Omeros Corporation Announces $70 Million New Credit Facility And Conversion Of Contract Sales Force To In-House Team

SEATTLE--(BUSINESS WIRE)--Omeros Corporation (NASDAQ:OMER) today announced that it has closed a non-dilutive senior credit facility with Oxford Finance and East West Bank. The new credit facility consists of a $50.0 million term loan drawn by the company at closing and the ability, subject to the satisfaction of certain conditions including achievement of certain net revenue milestones for the company’s product Omidria® (phenylephrine and ketorolac injection) 1%/0.3%, to access up to an additional $20.0 million in two tranches until June 30, 2017. The credit facility requires interest-only payments through July 2017, following which monthly principal and interest payments will be due through the January 1, 2020 maturity date. The company used a portion of the loan proceeds to repay its obligations under its prior loan and security agreement with Oxford Finance and MidCap Financial (the Prior Agreement), and expects that the remaining net proceeds of approximately $22.3 million, as well as any of the additional $20.0 million if borrowed, will be used for general corporate purposes and working capital.
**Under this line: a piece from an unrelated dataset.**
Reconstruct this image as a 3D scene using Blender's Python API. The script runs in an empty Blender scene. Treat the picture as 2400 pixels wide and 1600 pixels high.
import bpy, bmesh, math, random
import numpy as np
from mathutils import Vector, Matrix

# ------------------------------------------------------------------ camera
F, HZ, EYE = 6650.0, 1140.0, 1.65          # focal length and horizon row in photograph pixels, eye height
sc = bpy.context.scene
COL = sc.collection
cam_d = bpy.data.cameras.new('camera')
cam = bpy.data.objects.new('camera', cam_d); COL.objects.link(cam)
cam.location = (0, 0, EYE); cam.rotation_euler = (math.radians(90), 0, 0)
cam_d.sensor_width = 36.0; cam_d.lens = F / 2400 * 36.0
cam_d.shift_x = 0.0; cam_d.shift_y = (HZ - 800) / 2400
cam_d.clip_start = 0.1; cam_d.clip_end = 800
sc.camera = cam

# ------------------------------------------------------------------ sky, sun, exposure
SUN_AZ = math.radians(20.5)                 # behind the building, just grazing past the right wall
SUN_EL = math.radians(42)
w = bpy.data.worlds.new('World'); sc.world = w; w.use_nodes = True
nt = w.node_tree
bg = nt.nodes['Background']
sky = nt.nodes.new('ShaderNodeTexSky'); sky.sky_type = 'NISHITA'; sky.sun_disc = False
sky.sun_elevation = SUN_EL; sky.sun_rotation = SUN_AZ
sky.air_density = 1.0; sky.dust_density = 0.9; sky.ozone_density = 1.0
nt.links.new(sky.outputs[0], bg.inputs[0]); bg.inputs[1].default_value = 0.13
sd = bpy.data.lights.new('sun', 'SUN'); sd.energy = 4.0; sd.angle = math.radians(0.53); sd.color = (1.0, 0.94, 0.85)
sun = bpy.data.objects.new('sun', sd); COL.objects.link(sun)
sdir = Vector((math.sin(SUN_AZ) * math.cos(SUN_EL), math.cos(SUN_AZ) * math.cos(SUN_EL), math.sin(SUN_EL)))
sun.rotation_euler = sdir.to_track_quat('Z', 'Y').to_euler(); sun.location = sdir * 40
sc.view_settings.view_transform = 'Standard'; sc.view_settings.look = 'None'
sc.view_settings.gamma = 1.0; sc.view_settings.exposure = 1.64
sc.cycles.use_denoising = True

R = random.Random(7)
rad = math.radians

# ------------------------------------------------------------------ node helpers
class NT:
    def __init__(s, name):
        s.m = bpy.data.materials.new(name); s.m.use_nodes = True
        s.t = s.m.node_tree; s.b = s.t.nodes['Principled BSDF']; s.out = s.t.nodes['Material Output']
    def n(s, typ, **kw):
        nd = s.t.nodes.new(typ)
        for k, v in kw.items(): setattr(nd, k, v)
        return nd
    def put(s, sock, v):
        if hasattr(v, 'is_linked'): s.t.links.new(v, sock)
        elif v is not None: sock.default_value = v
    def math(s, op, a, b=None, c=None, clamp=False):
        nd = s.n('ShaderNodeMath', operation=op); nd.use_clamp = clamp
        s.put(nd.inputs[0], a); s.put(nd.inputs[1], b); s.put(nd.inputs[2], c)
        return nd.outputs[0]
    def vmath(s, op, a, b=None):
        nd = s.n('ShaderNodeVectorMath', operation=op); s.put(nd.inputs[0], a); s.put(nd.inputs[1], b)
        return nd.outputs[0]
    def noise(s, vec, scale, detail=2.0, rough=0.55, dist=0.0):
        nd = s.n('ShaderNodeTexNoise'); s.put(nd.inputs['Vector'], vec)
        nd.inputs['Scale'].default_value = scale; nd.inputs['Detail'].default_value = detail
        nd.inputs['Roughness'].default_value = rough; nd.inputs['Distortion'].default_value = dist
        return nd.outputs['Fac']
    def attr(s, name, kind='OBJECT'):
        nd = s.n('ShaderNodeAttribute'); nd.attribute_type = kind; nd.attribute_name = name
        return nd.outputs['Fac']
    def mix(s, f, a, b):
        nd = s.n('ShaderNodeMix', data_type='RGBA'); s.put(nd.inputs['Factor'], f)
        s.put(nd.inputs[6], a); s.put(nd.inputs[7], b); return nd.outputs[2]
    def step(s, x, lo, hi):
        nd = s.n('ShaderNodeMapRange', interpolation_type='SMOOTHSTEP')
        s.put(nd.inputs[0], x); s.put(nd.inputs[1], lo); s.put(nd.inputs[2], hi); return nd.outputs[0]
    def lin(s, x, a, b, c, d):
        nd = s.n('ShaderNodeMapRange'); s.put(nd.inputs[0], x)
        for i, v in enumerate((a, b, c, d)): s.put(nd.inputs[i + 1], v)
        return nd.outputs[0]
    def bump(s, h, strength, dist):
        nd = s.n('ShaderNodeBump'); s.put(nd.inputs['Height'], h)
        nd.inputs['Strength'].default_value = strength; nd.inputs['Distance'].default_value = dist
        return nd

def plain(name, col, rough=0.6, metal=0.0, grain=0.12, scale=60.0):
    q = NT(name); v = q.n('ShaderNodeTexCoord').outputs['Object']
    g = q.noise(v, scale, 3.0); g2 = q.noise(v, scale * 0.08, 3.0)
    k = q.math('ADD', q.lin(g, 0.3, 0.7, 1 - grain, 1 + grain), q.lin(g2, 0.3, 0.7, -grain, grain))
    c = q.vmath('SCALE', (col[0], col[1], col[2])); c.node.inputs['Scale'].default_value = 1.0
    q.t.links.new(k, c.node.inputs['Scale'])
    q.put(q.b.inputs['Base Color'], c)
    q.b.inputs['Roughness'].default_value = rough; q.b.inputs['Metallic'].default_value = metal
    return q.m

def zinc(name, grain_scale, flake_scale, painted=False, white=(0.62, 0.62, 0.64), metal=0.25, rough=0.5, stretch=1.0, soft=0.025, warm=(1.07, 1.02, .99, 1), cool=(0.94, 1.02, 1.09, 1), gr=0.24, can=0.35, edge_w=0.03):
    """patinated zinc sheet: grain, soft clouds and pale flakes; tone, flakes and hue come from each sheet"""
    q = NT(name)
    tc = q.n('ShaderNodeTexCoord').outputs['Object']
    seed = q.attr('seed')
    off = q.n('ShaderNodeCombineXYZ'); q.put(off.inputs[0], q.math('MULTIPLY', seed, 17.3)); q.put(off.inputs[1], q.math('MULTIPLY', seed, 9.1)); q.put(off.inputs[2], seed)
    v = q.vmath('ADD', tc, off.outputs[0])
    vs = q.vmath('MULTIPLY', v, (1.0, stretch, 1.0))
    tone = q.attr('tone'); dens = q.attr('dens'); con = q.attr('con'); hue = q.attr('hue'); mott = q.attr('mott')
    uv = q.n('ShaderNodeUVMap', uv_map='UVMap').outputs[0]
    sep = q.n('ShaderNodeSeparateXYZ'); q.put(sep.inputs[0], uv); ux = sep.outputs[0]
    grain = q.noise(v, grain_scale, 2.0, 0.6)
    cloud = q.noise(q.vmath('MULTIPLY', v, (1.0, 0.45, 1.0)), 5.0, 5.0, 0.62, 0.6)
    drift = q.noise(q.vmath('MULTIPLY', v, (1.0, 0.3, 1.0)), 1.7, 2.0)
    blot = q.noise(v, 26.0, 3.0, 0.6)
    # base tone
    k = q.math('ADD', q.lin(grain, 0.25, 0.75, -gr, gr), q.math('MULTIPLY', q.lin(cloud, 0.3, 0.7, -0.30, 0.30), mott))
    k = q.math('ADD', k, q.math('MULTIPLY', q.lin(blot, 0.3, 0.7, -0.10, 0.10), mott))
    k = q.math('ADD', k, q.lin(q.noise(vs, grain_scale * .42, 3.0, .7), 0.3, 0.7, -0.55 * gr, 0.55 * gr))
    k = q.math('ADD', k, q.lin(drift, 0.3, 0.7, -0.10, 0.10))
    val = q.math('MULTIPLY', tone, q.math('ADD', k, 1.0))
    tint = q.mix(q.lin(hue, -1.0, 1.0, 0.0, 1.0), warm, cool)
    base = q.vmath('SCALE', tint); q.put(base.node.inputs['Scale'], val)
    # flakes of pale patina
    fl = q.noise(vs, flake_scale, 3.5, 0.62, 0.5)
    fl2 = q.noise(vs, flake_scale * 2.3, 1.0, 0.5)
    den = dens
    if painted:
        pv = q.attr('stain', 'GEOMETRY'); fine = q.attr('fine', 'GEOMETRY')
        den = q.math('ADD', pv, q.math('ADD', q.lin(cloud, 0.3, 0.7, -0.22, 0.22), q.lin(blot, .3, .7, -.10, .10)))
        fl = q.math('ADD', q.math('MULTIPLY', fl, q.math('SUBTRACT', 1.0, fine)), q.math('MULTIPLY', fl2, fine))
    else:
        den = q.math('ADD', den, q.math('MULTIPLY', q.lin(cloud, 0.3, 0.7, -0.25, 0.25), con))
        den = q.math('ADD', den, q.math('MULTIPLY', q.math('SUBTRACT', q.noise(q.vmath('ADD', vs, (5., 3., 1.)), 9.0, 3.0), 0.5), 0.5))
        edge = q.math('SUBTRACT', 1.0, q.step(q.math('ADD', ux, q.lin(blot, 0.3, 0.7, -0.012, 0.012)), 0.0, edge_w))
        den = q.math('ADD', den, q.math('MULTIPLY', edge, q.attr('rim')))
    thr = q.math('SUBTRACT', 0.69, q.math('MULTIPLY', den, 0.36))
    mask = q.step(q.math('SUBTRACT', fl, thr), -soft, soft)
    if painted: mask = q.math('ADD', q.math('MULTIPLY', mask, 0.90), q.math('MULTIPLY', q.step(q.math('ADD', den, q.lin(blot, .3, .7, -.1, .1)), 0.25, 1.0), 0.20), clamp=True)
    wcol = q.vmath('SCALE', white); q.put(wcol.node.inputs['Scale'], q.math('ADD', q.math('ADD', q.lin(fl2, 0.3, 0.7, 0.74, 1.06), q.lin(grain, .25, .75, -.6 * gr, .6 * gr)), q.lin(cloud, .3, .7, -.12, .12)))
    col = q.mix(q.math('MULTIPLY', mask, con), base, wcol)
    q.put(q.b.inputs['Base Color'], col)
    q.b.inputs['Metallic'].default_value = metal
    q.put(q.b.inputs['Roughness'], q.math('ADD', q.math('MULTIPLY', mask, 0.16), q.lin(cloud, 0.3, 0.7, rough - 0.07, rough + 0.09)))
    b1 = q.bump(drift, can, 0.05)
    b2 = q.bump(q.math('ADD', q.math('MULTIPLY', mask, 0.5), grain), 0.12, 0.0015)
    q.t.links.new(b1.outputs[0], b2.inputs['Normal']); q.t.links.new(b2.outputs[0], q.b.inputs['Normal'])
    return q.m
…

During the interest-only period, the company’s cash debt service obligation will be reduced by $11.4 million as compared to the aggregate principal and interest payments that would have been payable during the same period under the Prior Agreement, which terminated December 30, 2015. The company anticipates recognizing a loss on debt extinguishment of approximately $1.3 million in its financial statements for the fourth quarter of 2015. The credit facility requires Omeros to achieve certain minimum net revenue amounts from Omidria through the end of 2018 and to maintain at least $10 million in cash and cash equivalents during its term. As required by the loan agreement, the company is also required to establish an at-the-market equity facility of up to $100 million.